Native Nations finished with a Round Dance, or Friendship Dance, which got almost all the kids out dancing again. They made one huge circle so they could do a Snake Dance as well.

Native Nations has taken its interactive cultural program to England and many other places, and will be taking it to the Caribbean next year.

"We had a great time," Vaughnda told the youngsters, thanking them for being such a great group.

After People's Center Director Lucy Vanderburg thanked the Native Nations members, it was time for a lunch break, followed by the afternoon's rotating educational stations.

The older students from Nkwusm Immersion School attended the festivities both days, drumming and singing while people ate their lunches.

Over on the north side of the People's Center, fry bread bubbled in hot oil, deer were being butchered, and dry meat was being cut and smoked.

Classes from Polson and other area schools came to the Center on Thursday, when Native Nations was due to perform again.
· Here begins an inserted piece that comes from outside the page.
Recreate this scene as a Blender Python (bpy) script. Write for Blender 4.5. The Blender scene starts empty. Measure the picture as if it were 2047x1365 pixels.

They've toured all over the world, have received awards for their productions, and participated in a film called "Who We Are" that's currently being shown in the Lelawi Theater of Washington, D.C.'s Smithsonian National Museum of the American Indian.

Cheyenne Yearout, a St. Regis fifth grader, was one of the many school children having fun at last week's Native American Awareness Days in Pablo. (Maggie Plummer photo)
Cheyenne Yearout, a St. Regis fifth grader, was one of the many school children having fun at last week's Native American Awareness Days in Pablo. (Maggie Plummer photo)

Additional local Native American Awareness Week events included Polson first-through-fourth graders visiting Elmo, where tribal elders demonstrated dry meat and fry bread techniques, and shared Chief Cliff stories.

The Chief Cliff drum group taught the students about traditional drumming and singing, and gave them a chance to practice their own drumming.

High school students raised teepees at Polson's Linderman and Cherry Valley schools.